» **DIRECTIVE**: Up to and including the line with "spoon([p, p +", write out the listing from its first line, minus the pictures.

** START RECORDED DATA **

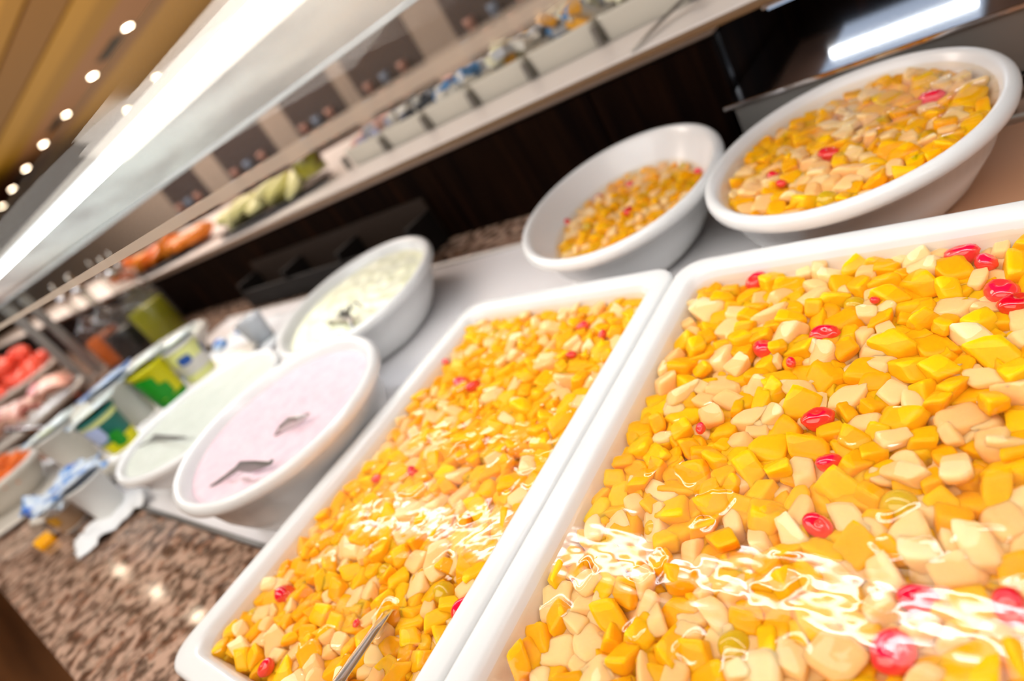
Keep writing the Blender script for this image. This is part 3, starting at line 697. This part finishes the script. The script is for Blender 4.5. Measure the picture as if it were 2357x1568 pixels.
HB = bowl((-3.0, .24), (.30, .25), 70, .05, 'white oval dish of sliced ham behind the carrot dish', m='cream', taper=.07)
rr = random.Random(5)
for k in range(16):
    u = -.22 + .029*k; rings = []
    L_, W_ = .20, .09
    for i in range(9):
        row = []
        for j in range(5):
            x = (i/8-.5)*L_*2*.9; y = (j/4-.5)*W_
            row.append((x, y, .05 + .012*math.sin(i*1.1 + k) + .03*math.sin(math.pi*j/4)))
        rings.append(row)
    o = loft('ham_slice', rings, ham if k % 4 else hamd, None, cap0=False, cap1=False, closed=False)
    sd = o.modifiers.new('thickness', 'SOLIDIFY'); sd.thickness = .006
    t = math.radians(70); o.location = (-3.0 + u*math.cos(t), .24 + u*math.sin(t), .02); o.rotation_euler = (0, 0, math.radians(160 + rr.uniform(-15, 15)))
    tag(o, 'folded pink cured ham slice in the oval dish', 'ham slice', 'ham slices in the oval dish')
tomm = mat('tomato_red', rgb(226, 64, 44), .25); n = nz(tomm, 9, 3); r_ = ramp(tomm, n.outputs[0], [(.35, rgb(196, 30, 20)), (.55, rgb(236, 84, 60)), (.7, rgb(244, 150, 120))]); to_base(tomm, r_.outputs[0])
TB = bowl((-4.55, .50), (.40, .28), 30, .06, 'grey rimmed dish heaped with red tomato wedges, far left', m='cream', taper=.07)
rr = random.Random(9)
TM = [ball_mesh('tomato_wedge', tomm, 400 + i, .25) for i in range(3)]
for k in range(30):
    lay = k // 14; q = rr.uniform(0, 6.28); rad = (.28 - .10*lay)*math.sqrt(rr.random())
    o = bpy.data.objects.new('tomato_wedge', TM[k % 3]); COL.objects.link(o); o.location = (-4.55 + rad*math.cos(q), (.52) + rad*math.sin(q), .075 + .085*lay)
    o.scale = (.066, .055, .045); o.rotation_euler = (rr.uniform(-.6, .6), rr.uniform(-.6, .6), rr.uniform(0, 6.28))
    tag(o, 'glossy red tomato wedge in the far left dish', 'tomato', 'tomato wedges in the far left dish')
p = on_z(12, 990, .12); q = on_z(150, 985, .10)
spoon([p, p + (q-p)*.4, q], [.020, .020, .012], 'long bright metal spoon handle over the carrot and ham dishes', None, .008)

# ------------------------------------------------------------------ bottles
def bottle(loc, r, hb, hn, liquid, lz, label, square=False, handle=False):
    t = empty('cruet_bottle', loc, label, 'bottle', None, .3); n = 24
    prof = [(r*.95, 0), (r, .004), (r, hb*.82), (r*.85, hb*.93), (r*.35, hb*1.05), (r*.26, hb*1.15), (r*.26, hn*.96), (r*.34, hn*.97), (r*.34, hn)]
    lathe('glass_body', prof, M['bottleglass'], t, n=n, cap1=False)
    lathe('liquid', [(r*.88, .006), (r*.92, .01), (r*.92, lz*.98), (r*.90, lz)], liquid, t, n=n)
    lathe('stopper', [(r*.24, hn*.95), (r*.30, hn*1.0), (r*.30, hn*1.04), (r*.12, hn*1.06), (r*.10, hn*1.2), (r*.05, hn*1.21)], M['chrome'], t, n=16)
    if handle:
        strip('handle', [(r*.25, 0, hn*.95), (r*1.3, 0, hn*.93), (r*1.6, 0, hn*.7), (r*.95, 0, hb*.85)], .018, .012, M['bottleglass'], t)
    return t
oil = mat('green_oil', rgb(176, 176, 4), .2, trans=.15); vin = mat('dark_vinegar', rgb(8, 8, 14), .2); pep = mat('orange_oil', rgb(222, 104, 6), .25); amb = mat('amber_vinegar', rgb(120, 56, 10), .25)
bottle((-2.58, .78, 0), .075, .20, .30, oil, .150, 'squat glass cruet of yellow green olive oil', handle=True)
bottle((-2.74, .70, 0), .070, .20, .31, vin, .120, 'glass cruet of black vinegar left of the olive oil')
bottle((-2.93, .685, 0), .070, .20, .31, pep, .130, 'glass cruet of orange oil, leftmost of the front three')
bottle((-2.98, .86, 0), .060, .18, .31, amb, .05, 'nearly empty glass cruet behind the black vinegar')
bottle((-3.25, .84, 0), .060, .18, .31, amb, .05, 'nearly empty glass cruet behind the orange oil')
bottle((-2.77, .875, 0), .050, .18, .30, amb, .04, 'slim empty glass cruet behind the olive oil')

# ------------------------------------------------------------------ black crate, steel box
bk = empty('divided_tray', (-1.09, .84, 0), 'low black compartment tray standing against the dark riser', 'tray')
blk = mat('black_crate', rgb(18, 13, 10), .6, spec=.2); blk2 = mat('crate_lining', rgb(40, 29, 22), .6, spec=.2)
box('base', -.88, 0, 0, .09, .002, .012, blk, bk); box('front_wall', -.88, 0, -.004, .004, .002, .060, blk, bk); box('back_wall', -.88, 0, .082, .09, .002, .115, blk2, bk)
for k in range(4): box('divider', -.88 + .29*k - .003, -.88 + .29*k + .010, 0, .085, .012, .085, blk, bk)
sb = empty('steel_box', (-.372, .862, 0), 'flat topped stainless steel appliance behind the brimming bowl', 'appliance')
stm = mat('mirror_steel', (.66, .63, .62, 1), .09, metal=1)
b_ = box('top_panel', 0, .78, 0, .37, .094, .100, stm, sb, .001)
box('front_panel', .006, .77, .006, .012, .022, .094, M['dsteel'], sb); box('side_panel', .006, .012, .006, .37, .022, .094, M['dsteel'], sb); box('bottom_panel', .006, .77, .006, .36, .02, .026, M['dsteel'], sb)
for x in (.02, .7):
    for y in (.02, .33):
        f_ = lathe('foot', [(.010, 0), (.012, .004), (.012, .018), (.009, .022)], M['black'], sb, n=16); f_.location = (x, y, 0)
l2 = empty('strip_light', (-.215, 1.16, .176), 'short strip light under the upper shelf, mirrored as a streak on the steel box', 'lamp')
box('tube', -.09, .105, -.004, .004, -.010, .0, emis('strip_light_white', (.9, .95, 1, 1), 9), l2)
box('diffuser', -.095, .11, -.20, .20, .0, .004, emis('strip_light_plate', (.62, .76, 1, 1), .62), l2)
box('housing', -.10, .115, -.205, .205, .004, .007, M['white'], l2)

# ------------------------------------------------------------------ upper shelf food
trm = mat('trough_white', rgb(214, 212, 202), .35)
xs_ = [-.10, -.28, -.465, -.653, -.828, -.998, -1.164, -1.337, -1.516]
cols = {'white': rgb(232, 232, 226), 'grey': rgb(186, 192, 200), 'blue': rgb(96, 150, 206), 'sblue': rgb(60, 132, 200), 'orange': rgb(244, 182, 70), 'dark': rgb(70, 76, 84), 'rose': rgb(232, 190, 180), 'lilac': rgb(176, 186, 222), 'amber': rgb(236, 140, 60), 'creamy': rgb(238, 240, 214)}
pkm = {k: mat(k + '_wrapper', v, .35) for k, v in cols.items()}
packs = {}
for k in pkm:
    bm = bmesh.new(); bmesh.ops.create_cube(bm, size=1)
    for v in bm.verts: v.co.x *= 1.0; v.co.y *= .62; v.co.z *= .42
    bmesh.ops.subdivide_edges(bm, edges=bm.edges[:], cuts=1, use_grid_fill=True)
    for v in bm.verts:
        if abs(v.co.x) > .4: v.co.z *= 1.0; v.co.y *= 1.15
        else: v.co.z *= 1.25
    me = bpy.data.meshes.new('wrapped_portion'); bm.to_mesh(me); bm.free(); me.materials.append(pkm[k]); packs[k] = me
pal = [['amber', 'orange', 'creamy', 'rose'], ['creamy', 'creamy', 'white', 'sblue', 'amber'], ['creamy', 'creamy', 'sblue', 'sblue', 'white'], ['white', 'creamy', 'orange', 'blue', 'grey'],
       ['white', 'orange', 'grey', 'creamy', 'dark'], ['white', 'grey', 'rose', 'white', 'blue'], ['white', 'lilac', 'grey', 'dark', 'white'], ['lilac', 'white', 'rose', 'grey', 'lilac']]
names = ['first', 'second', 'third', 'fourth', 'fifth', 'sixth', 'seventh', 'last']
rr = random.Random(21)
for k in range(8):
    x1, x0 = xs_[k] - .006, xs_[k+1] + .006; cx = (x0+x1)/2; w_ = (x1-x0)/2
    t = empty('white_trough', (cx, 1.23, .201), '%s white trough from the right in the row on the upper shelf' % names[k], 'trough')
    prof = [(.012, 0), (.004, .003), (0, .046), (.0, .050), (.005, .050), (.007, .046), (.014, .010), (.03, .008)]
    loft('dish', [rrect(-w_+d, w_-d, -.10+d, .10-d, .012, z) for d, z in prof], trm, t)
    c_ = box('corner_clip', -w_-.011, -w_-.001, -.112, -.096, .004, .040, M['dsteel'], t)
    heap_h = (.075, .085, .085, .07, .055, .05, .045, .035)[k]
    for i in range(26):
        kk = rr.choice(pal[k]); o = bpy.data.objects.new('wrapped_portion', packs[kk]); COL.objects.link(o)
        u, v = rr.uniform(-.8, .8), rr.uniform(-.85, .8); s = rr.uniform(.032, .044)
        o.location = (cx + u*w_*.85, 1.23 + v*.085, .235 + heap_h*(1 - .6*(u*u + v*v)*.6)*rr.uniform(.25, 1)); o.scale = (s, s, s)
        o.rotation_euler = (rr.gauss(0, .4), rr.gauss(0, .4), rr.uniform(0, 6.28))
        tag(o, 'small wrapped food portion heaped in the %s white trough from the right' % names[k], 'wrapped portion', 'wrapped portions in the %s trough' % names[k])
# ladle lying on the shelf at the upper right, cloth under it
q0, q1, q2 = on_z(1455, 118, .203), on_z(1525, 45, .212), on_z(1580, -10, .225)
spoon([q0, q1, q2], [.010, .022, .030], 'grey steel ladle handle on the upper shelf near the top edge', None, .003, 'dsteel', 'ladle', 'ladle')
# glass jar of green olives, omelette plate, salmon plate
def shelf_plate(c, sx, sy, a, m, label):
    o = lathe('oval_plate', [(.7, 0), (.9, .004), (1, .012), (.98, .014), (.85, .007), (.001, .004)], m, None, n=48, sx=sx, sy=sy); o.location = c; o.rotation_euler = (0, 0, math.radians(a)); tag(o, label, 'plate'); return o
jm = mat('olive_green', rgb(150, 140, 8), .3); n = nz(jm, 25, 3); r_ = ramp(jm, n.outputs[0], [(.35, rgb(110, 50, 6)), (.48, rgb(140, 140, 4)), (.62, rgb(196, 190, 30))]); to_base(jm, r_.outputs[0])
t = empty('relish_jar', on_y(726, 402, 1.12), 'glass jar of green and brown relish at the left end of the white troughs', 'jar'); 
lathe('contents', [(.040, .004), (.044, .01), (.044, .055), (.03, .06)], jm, t, n=24); lathe('glass_body', [(.045, 0), (.048, .004), (.048, .068), (.046, .07)], M['bottleglass'], t, n=24, cap1=False)
shelf_plate((-1.95, 1.10, .203), .30, .13, 8, M['black'], 'black oval plate under the pale yellow slices')
shelf_plate((-2.9, 1.10, .203), .38, .13, 0, M['black'], 'black oval plate under the orange smoked slices')
yel = tinted('pale_omelette', rgb(226, 222, 140), rgb(240, 236, 176), 20, .4); org = tinted('smoked_salmon', rgb(214, 90, 20), rgb(240, 150, 30), 20, .35)
def shelf_slices(n_, x0, x1, m, name, label, cat, grp, seed):
    rr = random.Random(seed)
    for k in range(n_):
        x = x0 + (x1-x0)*k/(n_-1); bm = bmesh.new(); bmesh.ops.create_uvsphere(bm, u_segments=16, v_segments=10, radius=1)
        for v in bm.verts: v.co *= 1 + .22*mnoise.noise(v.co*1.5 + Vector((seed + k, 0, 0)))
        me = bpy.data.meshes.new(name); bm.to_mesh(me); bm.free(); o = link(name, me, m)
        o.scale = (.080, .065, .026); o.rotation_euler = (rr.gauss(0, .2), rr.gauss(-.3, .2), rr.gauss(0, .3)); o.location = (x, 1.10 + rr.uniform(-.02, .02), .243 + rr.uniform(-.004, .006))
        tag(o, label, cat, grp)
shelf_slices(7, -1.76, -2.20, yel, 'omelette_slice', 'pale yellow omelette slice on the black plate of the upper shelf', 'omelette slice', 'omelette slices on the black plate', 2)
shelf_slices(11, -2.52, -3.5, org, 'smoked_slice', 'orange smoked fish slice on the further plate of the upper shelf', 'fish slice', 'smoked slices on the further plate', 7)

** END RECORDED DATA **

» **RESULT OF THE EXERCISE**:
Keep writing the Blender script for this image. This is part 3, starting at line 697. This part finishes the script. The script is for Blender 4.5. Measure the picture as if it were 2357x1568 pixels.
HB = bowl((-3.0, .24), (.30, .25), 70, .05, 'white oval dish of sliced ham behind the carrot dish', m='cream', taper=.07)
rr = random.Random(5)
for k in range(16):
    u = -.22 + .029*k; rings = []
    L_, W_ = .20, .09
    for i in range(9):
        row = []
        for j in range(5):
            x = (i/8-.5)*L_*2*.9; y = (j/4-.5)*W_
            row.append((x, y, .05 + .012*math.sin(i*1.1 + k) + .03*math.sin(math.pi*j/4)))
        rings.append(row)
    o = loft('ham_slice', rings, ham if k % 4 else hamd, None, cap0=False, cap1=False, closed=False)
    sd = o.modifiers.new('thickness', 'SOLIDIFY'); sd.thickness = .006
    t = math.radians(70); o.location = (-3.0 + u*math.cos(t), .24 + u*math.sin(t), .02); o.rotation_euler = (0, 0, math.radians(160 + rr.uniform(-15, 15)))
    tag(o, 'folded pink cured ham slice in the oval dish', 'ham slice', 'ham slices in the oval dish')
tomm = mat('tomato_red', rgb(226, 64, 44), .25); n = nz(tomm, 9, 3); r_ = ramp(tomm, n.outputs[0], [(.35, rgb(196, 30, 20)), (.55, rgb(236, 84, 60)), (.7, rgb(244, 150, 120))]); to_base(tomm, r_.outputs[0])
TB = bowl((-4.55, .50), (.40, .28), 30, .06, 'grey rimmed dish heaped with red tomato wedges, far left', m='cream', taper=.07)
rr = random.Random(9)
TM = [ball_mesh('tomato_wedge', tomm, 400 + i, .25) for i in range(3)]
for k in range(30):
    lay = k // 14; q = rr.uniform(0, 6.28); rad = (.28 - .10*lay)*math.sqrt(rr.random())
    o = bpy.data.objects.new('tomato_wedge', TM[k % 3]); COL.objects.link(o); o.location = (-4.55 + rad*math.cos(q), (.52) + rad*math.sin(q), .075 + .085*lay)
    o.scale = (.066, .055, .045); o.rotation_euler = (rr.uniform(-.6, .6), rr.uniform(-.6, .6), rr.uniform(0, 6.28))
    tag(o, 'glossy red tomato wedge in the far left dish', 'tomato', 'tomato wedges in the far left dish')
p = on_z(12, 990, .12); q = on_z(150, 985, .10)
spoon([p, p + (q-p)*.4, q], [.020, .020, .012], 'long bright metal spoon handle over the carrot and ham dishes', None, .008)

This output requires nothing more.